Insurers have to pay significant costs to build a branded product for a sub set of brokers on each software house, even if it is more or less a duplicate of their standard offering. Further costs are then incurred to maintain the separate versions of each product. Add to that the additional internal time and resource, and it is little wonder they are less keen to do so in such a competitive market where margins are narrow.

This has led to more focus on solutions like Insurer Hosted Pricing (IHP) where insurers can effectively make the changes themselves with less cost and delay straight into their core products. We are actively working with insurers to capitalise on delivering fast and improved offerings to network members as a result of new IHP capabilities.

Market change

The most obvious example in recent years are the changes on Ogden and the discount rate. This effectively threw insurer reserving and pricing into the air and all resource had to be diverted to deal with the change.

When considering other important, but distracting, factors like GDPR and IDD, it is unsurprising that the personal lines market sees relatively small amounts of bespoke offerings – it simply does not have the resource left to do it.

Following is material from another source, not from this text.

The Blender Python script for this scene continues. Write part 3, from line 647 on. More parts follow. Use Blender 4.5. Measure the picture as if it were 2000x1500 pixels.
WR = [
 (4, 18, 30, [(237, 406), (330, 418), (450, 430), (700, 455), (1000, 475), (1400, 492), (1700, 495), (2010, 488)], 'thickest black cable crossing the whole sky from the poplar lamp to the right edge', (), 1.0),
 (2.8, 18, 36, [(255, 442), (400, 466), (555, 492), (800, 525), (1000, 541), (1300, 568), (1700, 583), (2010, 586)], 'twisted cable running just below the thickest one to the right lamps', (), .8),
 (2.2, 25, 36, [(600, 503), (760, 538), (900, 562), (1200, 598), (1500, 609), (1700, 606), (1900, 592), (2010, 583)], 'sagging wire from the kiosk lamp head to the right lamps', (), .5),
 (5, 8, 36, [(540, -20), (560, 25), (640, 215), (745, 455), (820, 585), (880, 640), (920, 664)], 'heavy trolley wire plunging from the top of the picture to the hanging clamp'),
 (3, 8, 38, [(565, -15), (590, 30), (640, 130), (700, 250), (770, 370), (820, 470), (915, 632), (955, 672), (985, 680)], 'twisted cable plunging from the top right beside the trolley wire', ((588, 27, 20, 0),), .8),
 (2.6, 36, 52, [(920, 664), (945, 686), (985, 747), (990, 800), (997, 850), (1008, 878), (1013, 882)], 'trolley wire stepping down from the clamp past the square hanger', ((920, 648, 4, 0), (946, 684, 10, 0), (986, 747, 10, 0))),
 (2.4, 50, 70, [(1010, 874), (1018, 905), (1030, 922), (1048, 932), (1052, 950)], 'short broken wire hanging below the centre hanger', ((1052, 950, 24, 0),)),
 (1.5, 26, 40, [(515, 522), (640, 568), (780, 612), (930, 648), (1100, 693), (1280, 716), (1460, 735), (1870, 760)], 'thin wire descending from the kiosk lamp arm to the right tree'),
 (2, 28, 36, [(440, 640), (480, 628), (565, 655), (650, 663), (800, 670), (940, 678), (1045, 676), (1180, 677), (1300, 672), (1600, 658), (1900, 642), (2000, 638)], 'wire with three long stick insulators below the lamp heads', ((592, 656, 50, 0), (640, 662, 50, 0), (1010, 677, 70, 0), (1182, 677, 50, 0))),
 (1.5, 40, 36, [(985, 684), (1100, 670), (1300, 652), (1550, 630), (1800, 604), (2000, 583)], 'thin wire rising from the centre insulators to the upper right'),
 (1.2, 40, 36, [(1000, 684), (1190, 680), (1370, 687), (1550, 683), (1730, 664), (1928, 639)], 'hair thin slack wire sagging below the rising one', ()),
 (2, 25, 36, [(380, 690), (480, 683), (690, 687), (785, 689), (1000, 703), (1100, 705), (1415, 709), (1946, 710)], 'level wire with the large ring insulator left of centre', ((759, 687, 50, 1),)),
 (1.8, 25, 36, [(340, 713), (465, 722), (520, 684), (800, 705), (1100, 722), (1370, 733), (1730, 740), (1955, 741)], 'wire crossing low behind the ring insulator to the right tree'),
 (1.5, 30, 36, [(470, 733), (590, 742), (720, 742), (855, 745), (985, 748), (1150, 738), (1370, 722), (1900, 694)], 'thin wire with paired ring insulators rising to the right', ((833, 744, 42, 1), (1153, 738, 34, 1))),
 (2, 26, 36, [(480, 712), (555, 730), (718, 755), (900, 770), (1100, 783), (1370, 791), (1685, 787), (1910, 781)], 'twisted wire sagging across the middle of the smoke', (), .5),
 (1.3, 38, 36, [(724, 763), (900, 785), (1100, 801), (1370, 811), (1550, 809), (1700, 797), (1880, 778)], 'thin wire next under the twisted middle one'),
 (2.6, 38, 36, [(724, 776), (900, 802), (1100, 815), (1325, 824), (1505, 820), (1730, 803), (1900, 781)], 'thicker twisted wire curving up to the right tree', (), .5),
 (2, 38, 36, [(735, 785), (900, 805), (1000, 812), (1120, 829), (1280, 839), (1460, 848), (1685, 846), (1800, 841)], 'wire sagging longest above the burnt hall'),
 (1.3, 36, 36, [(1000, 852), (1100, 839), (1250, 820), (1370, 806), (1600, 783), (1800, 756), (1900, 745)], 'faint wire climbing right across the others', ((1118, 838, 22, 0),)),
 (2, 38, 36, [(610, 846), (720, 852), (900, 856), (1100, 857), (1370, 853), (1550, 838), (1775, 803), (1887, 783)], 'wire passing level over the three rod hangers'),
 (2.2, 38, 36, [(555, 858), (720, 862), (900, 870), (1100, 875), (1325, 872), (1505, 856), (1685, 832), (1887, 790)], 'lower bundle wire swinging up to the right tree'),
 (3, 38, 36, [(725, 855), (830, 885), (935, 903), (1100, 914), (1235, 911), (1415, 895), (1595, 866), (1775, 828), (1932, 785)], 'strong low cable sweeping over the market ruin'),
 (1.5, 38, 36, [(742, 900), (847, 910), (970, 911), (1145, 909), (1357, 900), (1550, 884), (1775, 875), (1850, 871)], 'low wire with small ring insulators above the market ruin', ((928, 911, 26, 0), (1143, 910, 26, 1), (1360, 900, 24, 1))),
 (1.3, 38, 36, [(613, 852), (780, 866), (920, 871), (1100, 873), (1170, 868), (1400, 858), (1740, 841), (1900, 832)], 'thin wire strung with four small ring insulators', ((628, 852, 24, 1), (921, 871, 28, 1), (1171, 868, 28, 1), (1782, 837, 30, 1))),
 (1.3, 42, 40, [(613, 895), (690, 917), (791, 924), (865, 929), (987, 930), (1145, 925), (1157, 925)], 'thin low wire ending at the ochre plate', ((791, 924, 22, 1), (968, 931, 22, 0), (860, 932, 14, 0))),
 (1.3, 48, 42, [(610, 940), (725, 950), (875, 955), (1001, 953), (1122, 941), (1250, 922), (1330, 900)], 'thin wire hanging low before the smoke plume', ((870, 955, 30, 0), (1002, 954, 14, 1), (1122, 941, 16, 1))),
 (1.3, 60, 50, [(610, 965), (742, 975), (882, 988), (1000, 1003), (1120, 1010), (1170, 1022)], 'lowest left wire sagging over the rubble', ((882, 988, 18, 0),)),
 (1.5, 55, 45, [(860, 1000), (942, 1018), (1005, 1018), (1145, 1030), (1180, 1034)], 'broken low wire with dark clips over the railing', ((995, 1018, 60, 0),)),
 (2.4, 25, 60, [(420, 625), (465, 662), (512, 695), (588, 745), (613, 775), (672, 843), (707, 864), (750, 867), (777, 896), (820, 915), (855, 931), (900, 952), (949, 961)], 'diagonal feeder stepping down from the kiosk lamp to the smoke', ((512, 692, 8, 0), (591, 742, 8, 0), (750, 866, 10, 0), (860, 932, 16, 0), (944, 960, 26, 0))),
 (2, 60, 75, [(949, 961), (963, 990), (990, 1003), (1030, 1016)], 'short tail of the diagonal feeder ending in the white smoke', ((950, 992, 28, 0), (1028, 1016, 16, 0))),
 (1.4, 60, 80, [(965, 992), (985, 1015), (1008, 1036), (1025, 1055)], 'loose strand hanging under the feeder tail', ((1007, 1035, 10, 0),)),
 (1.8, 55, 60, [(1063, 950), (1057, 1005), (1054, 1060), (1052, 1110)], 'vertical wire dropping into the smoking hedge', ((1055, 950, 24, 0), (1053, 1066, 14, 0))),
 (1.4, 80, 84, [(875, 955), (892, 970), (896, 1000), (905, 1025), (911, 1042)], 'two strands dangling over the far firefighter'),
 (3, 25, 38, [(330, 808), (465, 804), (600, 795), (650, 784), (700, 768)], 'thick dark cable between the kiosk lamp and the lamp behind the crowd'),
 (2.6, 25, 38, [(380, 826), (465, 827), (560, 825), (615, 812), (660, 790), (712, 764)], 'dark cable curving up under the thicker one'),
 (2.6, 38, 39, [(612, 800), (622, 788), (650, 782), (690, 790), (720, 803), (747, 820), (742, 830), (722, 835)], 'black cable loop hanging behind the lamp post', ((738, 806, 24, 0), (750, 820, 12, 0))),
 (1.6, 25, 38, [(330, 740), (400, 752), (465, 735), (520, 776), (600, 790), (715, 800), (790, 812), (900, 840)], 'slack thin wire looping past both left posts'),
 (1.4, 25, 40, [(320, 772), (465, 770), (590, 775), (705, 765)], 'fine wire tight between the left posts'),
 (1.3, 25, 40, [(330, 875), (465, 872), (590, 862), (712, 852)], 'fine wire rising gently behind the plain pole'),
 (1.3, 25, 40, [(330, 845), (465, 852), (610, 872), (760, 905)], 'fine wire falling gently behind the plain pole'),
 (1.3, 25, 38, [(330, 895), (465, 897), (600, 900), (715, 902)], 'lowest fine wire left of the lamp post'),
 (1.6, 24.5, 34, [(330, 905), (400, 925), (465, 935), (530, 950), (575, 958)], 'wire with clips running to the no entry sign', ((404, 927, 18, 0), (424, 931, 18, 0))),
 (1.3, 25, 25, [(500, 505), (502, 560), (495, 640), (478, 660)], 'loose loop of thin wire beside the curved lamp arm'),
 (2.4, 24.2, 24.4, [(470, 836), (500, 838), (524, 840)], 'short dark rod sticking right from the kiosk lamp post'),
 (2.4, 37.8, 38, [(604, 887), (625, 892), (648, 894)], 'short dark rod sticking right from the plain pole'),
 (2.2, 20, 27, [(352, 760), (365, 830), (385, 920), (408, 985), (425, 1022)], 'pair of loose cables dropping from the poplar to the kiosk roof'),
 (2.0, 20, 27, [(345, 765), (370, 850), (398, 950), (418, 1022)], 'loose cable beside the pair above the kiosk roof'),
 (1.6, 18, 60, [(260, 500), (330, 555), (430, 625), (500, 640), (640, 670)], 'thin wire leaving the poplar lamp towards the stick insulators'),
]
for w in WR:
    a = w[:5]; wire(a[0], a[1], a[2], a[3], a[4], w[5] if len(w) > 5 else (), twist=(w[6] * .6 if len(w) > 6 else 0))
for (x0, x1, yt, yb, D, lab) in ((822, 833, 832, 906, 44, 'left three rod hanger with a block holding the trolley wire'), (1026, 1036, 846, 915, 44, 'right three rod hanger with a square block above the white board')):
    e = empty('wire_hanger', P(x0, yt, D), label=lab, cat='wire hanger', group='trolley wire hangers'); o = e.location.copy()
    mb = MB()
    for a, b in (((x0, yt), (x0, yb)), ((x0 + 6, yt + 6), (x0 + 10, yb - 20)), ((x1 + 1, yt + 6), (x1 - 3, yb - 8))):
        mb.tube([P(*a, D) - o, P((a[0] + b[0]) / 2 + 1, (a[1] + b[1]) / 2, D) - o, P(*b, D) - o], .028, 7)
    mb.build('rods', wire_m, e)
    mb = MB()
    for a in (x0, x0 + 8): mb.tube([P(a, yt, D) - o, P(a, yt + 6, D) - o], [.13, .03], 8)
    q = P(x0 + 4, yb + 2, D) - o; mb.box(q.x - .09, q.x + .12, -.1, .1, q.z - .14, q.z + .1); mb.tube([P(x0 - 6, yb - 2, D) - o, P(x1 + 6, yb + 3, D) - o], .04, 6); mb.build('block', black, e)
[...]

Once again, the collective network approach allows us to help insurers improve their offering to members and customers due to the volume and data insight we bring.

The power of a network

The message is clear for small independent brokers: networks are key to establishing firm relationships with insurers. The barriers I’ve discussed within this article can make it difficult for regional brokerages to get a foot in the door with the large corporate insurers, but having the strength of a network behind them can go a long way to enabling brokers to forge deep and lasting relationships that can make a significant impact on brokers’ businesses and their offering to customers.